SUPPLIED ENTRIES
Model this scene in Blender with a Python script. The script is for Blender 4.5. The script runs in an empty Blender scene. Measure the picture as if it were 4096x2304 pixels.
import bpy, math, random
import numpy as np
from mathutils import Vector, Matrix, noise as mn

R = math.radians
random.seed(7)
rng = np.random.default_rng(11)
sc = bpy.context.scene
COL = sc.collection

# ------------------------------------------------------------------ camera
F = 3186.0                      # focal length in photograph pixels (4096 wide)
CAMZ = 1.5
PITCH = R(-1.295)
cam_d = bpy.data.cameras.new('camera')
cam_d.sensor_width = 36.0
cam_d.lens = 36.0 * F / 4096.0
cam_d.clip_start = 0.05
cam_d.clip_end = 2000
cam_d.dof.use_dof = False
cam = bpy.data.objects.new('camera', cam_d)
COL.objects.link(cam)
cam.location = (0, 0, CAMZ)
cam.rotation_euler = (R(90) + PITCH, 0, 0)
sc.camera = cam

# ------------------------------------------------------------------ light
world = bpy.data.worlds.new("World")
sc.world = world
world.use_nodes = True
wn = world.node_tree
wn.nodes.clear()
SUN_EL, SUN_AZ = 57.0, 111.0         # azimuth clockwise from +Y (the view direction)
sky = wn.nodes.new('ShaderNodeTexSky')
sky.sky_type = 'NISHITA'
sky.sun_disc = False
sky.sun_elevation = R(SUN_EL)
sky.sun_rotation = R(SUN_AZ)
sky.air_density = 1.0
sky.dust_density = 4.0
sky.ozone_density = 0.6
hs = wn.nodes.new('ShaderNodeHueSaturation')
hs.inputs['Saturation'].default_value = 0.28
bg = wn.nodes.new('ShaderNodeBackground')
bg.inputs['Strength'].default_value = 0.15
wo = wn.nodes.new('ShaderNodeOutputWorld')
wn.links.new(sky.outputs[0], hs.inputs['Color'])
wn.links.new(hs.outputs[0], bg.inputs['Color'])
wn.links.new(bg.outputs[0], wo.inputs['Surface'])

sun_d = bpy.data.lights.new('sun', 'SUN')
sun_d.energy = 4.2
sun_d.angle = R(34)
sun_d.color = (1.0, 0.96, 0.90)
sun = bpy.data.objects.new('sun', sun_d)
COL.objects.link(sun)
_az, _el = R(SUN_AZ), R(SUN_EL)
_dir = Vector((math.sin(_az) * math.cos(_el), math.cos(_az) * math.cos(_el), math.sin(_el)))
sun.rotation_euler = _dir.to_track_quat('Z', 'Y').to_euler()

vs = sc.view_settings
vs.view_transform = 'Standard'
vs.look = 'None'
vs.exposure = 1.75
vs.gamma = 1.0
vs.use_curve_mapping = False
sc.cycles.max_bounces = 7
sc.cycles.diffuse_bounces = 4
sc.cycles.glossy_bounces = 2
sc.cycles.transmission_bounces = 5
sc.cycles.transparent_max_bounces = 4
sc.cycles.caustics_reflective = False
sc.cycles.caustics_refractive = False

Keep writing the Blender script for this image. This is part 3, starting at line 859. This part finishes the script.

REQUEST
Look above and repeat, character for character, the lines from the first one to the line with "COL = sc.collection", counting both.

WORKED SOLUTION
Model this scene in Blender with a Python script. The script is for Blender 4.5. The script runs in an empty Blender scene. Measure the picture as if it were 4096x2304 pixels.
import bpy, math, random
import numpy as np
from mathutils import Vector, Matrix, noise as mn

R = math.radians
random.seed(7)
rng = np.random.default_rng(11)
sc = bpy.context.scene
COL = sc.collection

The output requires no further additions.